LinkedIn files for IPO

The business networking company has been widely rumored to want to go public; in its SEC filing it discloses that it's only mildly profitable but growing fast.

Caroline McCarthy Former Staff writer, CNET News
Caroline McCarthy, a CNET News staff writer, is a downtown Manhattanite happily addicted to social-media tools and restaurant blogs. Her pre-CNET resume includes interning at an IT security firm and brewing cappuccinos.
Caroline McCarthy

LinkedIn has formally announced its plans to go public through the filing of an S-1 form with the U.S. Securities and Exchange Commission this afternoon, making it the first time that the business networking site has turned over many of the detailed facts about its financial operations.

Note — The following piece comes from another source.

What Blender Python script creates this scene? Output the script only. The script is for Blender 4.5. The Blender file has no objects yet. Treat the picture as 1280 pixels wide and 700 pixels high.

"We believe we are transforming the way people work by connecting talent with opportunity at massive scale," LinkedIn explained in its filing. "Our goal is to provide a global platform capable of mapping every professional's experience, skills, and other relevant professional data to his or her professional graph, including connections with colleagues and business contacts."

Through a combination of advertising and business services, LinkedIn has managed to actually make some money in the process. Net revenue in the first nine months of 2010 was $161 million, with a profit of $10 million; in the same period in the previous year, it logged half that revenue and only $3.4 million in profit.

LinkedIn has more than 90 million registered members, up from 55 million a year before--a statistic that it's been more vocal about as a private company. But in the S-1 filing, the company warned that not all of its registered users are active and that a minority of members are responsible for the "substantial" majority of its 5.5 billion page views.